**Task instructions**
Return all of the data exactly as written, without the pictures.

-- begin Data section --

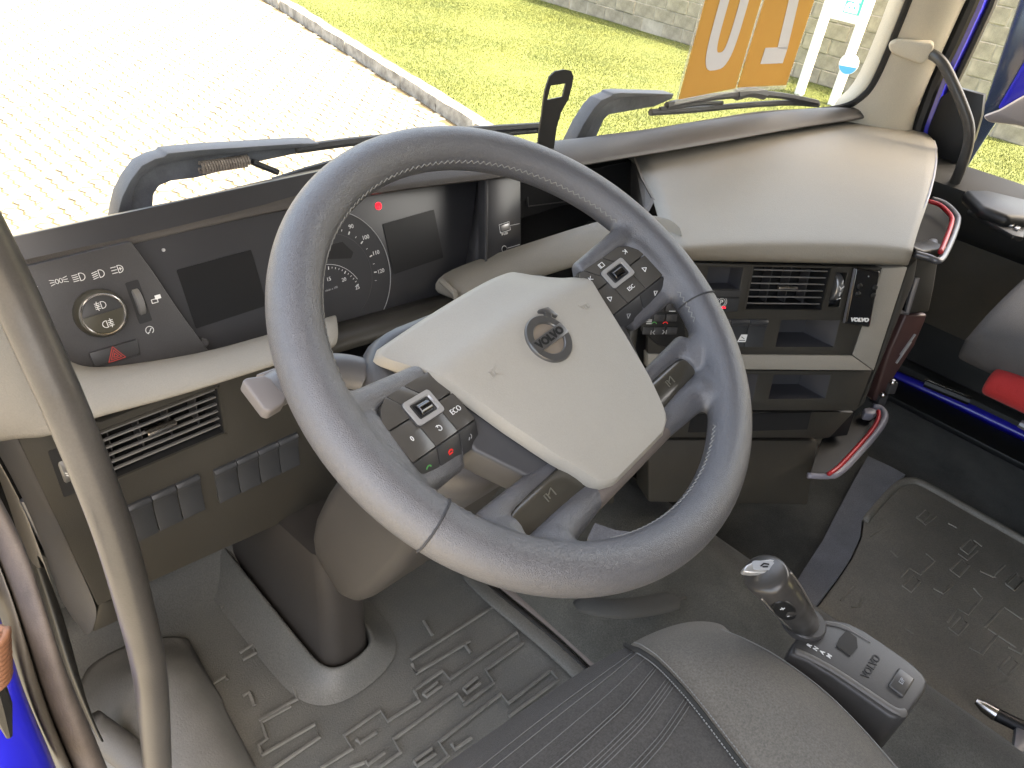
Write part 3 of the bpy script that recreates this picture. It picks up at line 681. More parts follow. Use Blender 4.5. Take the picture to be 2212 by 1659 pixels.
# ---- socket panel
spn = plate('socket_panel', PU, [(1050, 355), (1124, 340), (1126, 575), (1050, 605)], -.02, 0, CLUST, dash, .001)
r = rect_of(PU, [(1078, 484), (1100, 480), (1102, 498), (1080, 502)]); bm = nb(); strokes(bm, PU, [rc(r)+rc(r)[:1]], .0008); obj('usb_frame', bm, WHITEP, spn, smooth=0)
rplate('usb_port', PU, rc(r, -.0022), .0002, .0016, CHROMED, spn, .0003)
u, v = PU.uv(1089, 538); bm = nb(); strokes(bm, PU, [arc(u, v, .0055, 0, 360, 20)], .0009); obj('aux_ring', bm, WHITEP, spn, smooth=0)
bm = nb(); lathe(bm, PU, [(.0042, 0), (.0042, .002), (.0022, .002), (.0018, -.006)], 18, u, v); obj('aux_socket', bm, BLACK, spn)
bm = nb(); strokes(bm, PU, [[PU.uv(1102, 487), PU.uv(1122, 483)], [PU.uv(1096, 536), PU.uv(1122, 528)]], .0007); obj('leader_lines', bm, WHITEP, spn, smooth=0)
text('lettering', 'P USB', PU, *PU.uv(1090, 505), .0058, WHITEP, spn); text('lettering', 'AUX', PU, *PU.uv(1091, 551), .0062, WHITEP, spn)
# ---- dark recess right of the sockets
r0 = [PC.px(1120, 330, -.03), PC.px(1420, 300, -.03), PC.px(1440, 480, -.03), PC.px(1120, 620, -.03)]
bm = nb(); prism(bm, r0, V((0, .02, 0))); obj('recess_back', bm, VOIDM, dash, smooth=0)
PR = Plane(PC.w(0, 0, -.028), PC.a, PC.n)
q = pxr(PR, [(1137, 403), (1311, 364), (1320, 423), (1139, 446)]); bm = nb(); strokes(bm, PR, [q+q[:1]], .002, 0, .003); obj('recess_frame', bm, CHAR, dash, smooth=0)
rplate('recess_floor', Plane(PC.w(0, -.075, -.0), (1, 0, 0), (0, -.1, 1)), [(.40, -.02), (.72, -.18), (.75, .1), (.40, .1)], -.01, 0, BLACK, dash, 0)
# ---- light switch panel
lp_ = plate('light_panel', PH, [(20, 584), (283, 521), (330, 585), (385, 668), (457, 766), (330, 787), (215, 802), (165, 795), (130, 770), (95, 720), (20, 640)], -.03, 0, CHAR, dash, .002)
ku, kv = PH.uv(214, 676)
kr = (PH.uv(268, 663)[0]-PH.uv(158, 690)[0])/2
kn_ = obj('light_knob', lathe(nb(), PH, [(kr, -.002), (kr, .006), (kr*.97, .012), (kr*.9, .0165), (kr*.86, .017)], 48, ku, kv), mat('knob_olive', (.06, .055, .04), .38), lp_)
obj('chrome_ring', lathe(nb(), PH, [(kr*.865, .0165), (kr*.865, .0185), (kr*.83, .0195), (kr*.79, .0185), (kr*.785, .016)], 48, ku, kv, cap=False), CHROME, kn_)
for s in (1, -1):
    o_ = [(ku+kr*.78*math.cos(RAD(a)), kv+s*kr*.015+s*kr*.78*math.sin(RAD(a))) for a in range(2, 179, 8)]
    rplate('knob_half', PH, o_[::s], .010, .0172+.0006*s, BTND, kn_, .0008)
def lamp_icon(bm, P, u, v, s, kind, flip=1, h=0):
    L = []
    f = lambda pts: [(u+flip*x*s, v+y*s) for x, y in pts]
    if kind in ('low', 'high', 'fogf', 'fogr', 'plus', 'dash'):
        L.append(f([(.1, .5)]+arc(.25, 0, .5, 90, -90, 10, .5)+[(.1, -.5), (.1, .5)]))
        ys = (.4, .13, -.13, -.4) if kind != 'plus' else (.4, 0, -.4)
        for y in ys: L.append(f([(-.75, y-.12), (-.1, y)]) if kind in ('low',) else f([(-.75, y), (-.1, y)]))
        if kind in ('fogf', 'fogr'): L.append(f([(-.4, .65), (-.5, .25), (-.32, 0), (-.5, -.3), (-.4, -.65)]))
        if kind == 'plus': L.append(f([(.2, 0), (.6, 0)])); L.append(f([(.4, .2), (.4, -.2)]))
    if kind == 'side':
        L += [f(arc(-.28, 0, .22, 0, 360, 12, .35)), f(arc(.28, 0, .22, 0, 360, 12, .35))]
        for sg_ in (-1, 1):
            for y in (-.4, 0, .4): L.append(f([(sg_*.65, y*.7), (sg_*1.25, y*1.1)]))
    if kind == 'sun':
        L.append(f(arc(0, 0, .25, 0, 360, 10)))
        for k in range(8): a = k*math.pi/4; L.append(f([(.4*math.cos(a), .4*math.sin(a)), (.7*math.cos(a), .7*math.sin(a))]))
    strokes(bm, P, L, s*.085, h+.0003, h+.0007)
for q, k in (((68, 622), 'sun'), ((127, 607), 'side'), ((170, 599), 'dash'), ((212, 592), 'low'), ((253, 582), 'plus')):
    bm = nb(); lamp_icon(bm, PH, *PH.uv(*q), .0086 if k != 'side' else .0072, k); obj('lamp_symbol', bm, WHITEP, lp_, smooth=0)
bm = nb(); lamp_icon(bm, PH, ku+.000, kv+kr*.38, .0078, 'fogf', h=.0178); obj('fog_symbol', bm, WHITEP, kn_, smooth=0)
bm = nb(); lamp_icon(bm, PH, ku+.001, kv-kr*.42, .0078, 'fogr', -1, h=.0166); obj('fog_symbol', bm, WHITEP, kn_, smooth=0)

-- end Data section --

**Complete answer**
Write part 3 of the bpy script that recreates this picture. It picks up at line 681. More parts follow. Use Blender 4.5. Take the picture to be 2212 by 1659 pixels.
# ---- socket panel
spn = plate('socket_panel', PU, [(1050, 355), (1124, 340), (1126, 575), (1050, 605)], -.02, 0, CLUST, dash, .001)
r = rect_of(PU, [(1078, 484), (1100, 480), (1102, 498), (1080, 502)]); bm = nb(); strokes(bm, PU, [rc(r)+rc(r)[:1]], .0008); obj('usb_frame', bm, WHITEP, spn, smooth=0)
rplate('usb_port', PU, rc(r, -.0022), .0002, .0016, CHROMED, spn, .0003)
u, v = PU.uv(1089, 538); bm = nb(); strokes(bm, PU, [arc(u, v, .0055, 0, 360, 20)], .0009); obj('aux_ring', bm, WHITEP, spn, smooth=0)
bm = nb(); lathe(bm, PU, [(.0042, 0), (.0042, .002), (.0022, .002), (.0018, -.006)], 18, u, v); obj('aux_socket', bm, BLACK, spn)
bm = nb(); strokes(bm, PU, [[PU.uv(1102, 487), PU.uv(1122, 483)], [PU.uv(1096, 536), PU.uv(1122, 528)]], .0007); obj('leader_lines', bm, WHITEP, spn, smooth=0)
text('lettering', 'P USB', PU, *PU.uv(1090, 505), .0058, WHITEP, spn); text('lettering', 'AUX', PU, *PU.uv(1091, 551), .0062, WHITEP, spn)
# ---- dark recess right of the sockets
r0 = [PC.px(1120, 330, -.03), PC.px(1420, 300, -.03), PC.px(1440, 480, -.03), PC.px(1120, 620, -.03)]
bm = nb(); prism(bm, r0, V((0, .02, 0))); obj('recess_back', bm, VOIDM, dash, smooth=0)
PR = Plane(PC.w(0, 0, -.028), PC.a, PC.n)
q = pxr(PR, [(1137, 403), (1311, 364), (1320, 423), (1139, 446)]); bm = nb(); strokes(bm, PR, [q+q[:1]], .002, 0, .003); obj('recess_frame', bm, CHAR, dash, smooth=0)
rplate('recess_floor', Plane(PC.w(0, -.075, -.0), (1, 0, 0), (0, -.1, 1)), [(.40, -.02), (.72, -.18), (.75, .1), (.40, .1)], -.01, 0, BLACK, dash, 0)
# ---- light switch panel
lp_ = plate('light_panel', PH, [(20, 584), (283, 521), (330, 585), (385, 668), (457, 766), (330, 787), (215, 802), (165, 795), (130, 770), (95, 720), (20, 640)], -.03, 0, CHAR, dash, .002)
ku, kv = PH.uv(214, 676)
kr = (PH.uv(268, 663)[0]-PH.uv(158, 690)[0])/2
kn_ = obj('light_knob', lathe(nb(), PH, [(kr, -.002), (kr, .006), (kr*.97, .012), (kr*.9, .0165), (kr*.86, .017)], 48, ku, kv), mat('knob_olive', (.06, .055, .04), .38), lp_)
obj('chrome_ring', lathe(nb(), PH, [(kr*.865, .0165), (kr*.865, .0185), (kr*.83, .0195), (kr*.79, .0185), (kr*.785, .016)], 48, ku, kv, cap=False), CHROME, kn_)
for s in (1, -1):
    o_ = [(ku+kr*.78*math.cos(RAD(a)), kv+s*kr*.015+s*kr*.78*math.sin(RAD(a))) for a in range(2, 179, 8)]
    rplate('knob_half', PH, o_[::s], .010, .0172+.0006*s, BTND, kn_, .0008)
def lamp_icon(bm, P, u, v, s, kind, flip=1, h=0):
    L = []
    f = lambda pts: [(u+flip*x*s, v+y*s) for x, y in pts]
    if kind in ('low', 'high', 'fogf', 'fogr', 'plus', 'dash'):
        L.append(f([(.1, .5)]+arc(.25, 0, .5, 90, -90, 10, .5)+[(.1, -.5), (.1, .5)]))
        ys = (.4, .13, -.13, -.4) if kind != 'plus' else (.4, 0, -.4)
        for y in ys: L.append(f([(-.75, y-.12), (-.1, y)]) if kind in ('low',) else f([(-.75, y), (-.1, y)]))
        if kind in ('fogf', 'fogr'): L.append(f([(-.4, .65), (-.5, .25), (-.32, 0), (-.5, -.3), (-.4, -.65)]))
        if kind == 'plus': L.append(f([(.2, 0), (.6, 0)])); L.append(f([(.4, .2), (.4, -.2)]))
    if kind == 'side':
        L += [f(arc(-.28, 0, .22, 0, 360, 12, .35)), f(arc(.28, 0, .22, 0, 360, 12, .35))]
        for sg_ in (-1, 1):
            for y in (-.4, 0, .4): L.append(f([(sg_*.65, y*.7), (sg_*1.25, y*1.1)]))
    if kind == 'sun':
        L.append(f(arc(0, 0, .25, 0, 360, 10)))
        for k in range(8): a = k*math.pi/4; L.append(f([(.4*math.cos(a), .4*math.sin(a)), (.7*math.cos(a), .7*math.sin(a))]))
    strokes(bm, P, L, s*.085, h+.0003, h+.0007)
for q, k in (((68, 622), 'sun'), ((127, 607), 'side'), ((170, 599), 'dash'), ((212, 592), 'low'), ((253, 582), 'plus')):
    bm = nb(); lamp_icon(bm, PH, *PH.uv(*q), .0086 if k != 'side' else .0072, k); obj('lamp_symbol', bm, WHITEP, lp_, smooth=0)
bm = nb(); lamp_icon(bm, PH, ku+.000, kv+kr*.38, .0078, 'fogf', h=.0178); obj('fog_symbol', bm, WHITEP, kn_, smooth=0)
bm = nb(); lamp_icon(bm, PH, ku+.001, kv-kr*.42, .0078, 'fogr', -1, h=.0166); obj('fog_symbol', bm, WHITEP, kn_, smooth=0)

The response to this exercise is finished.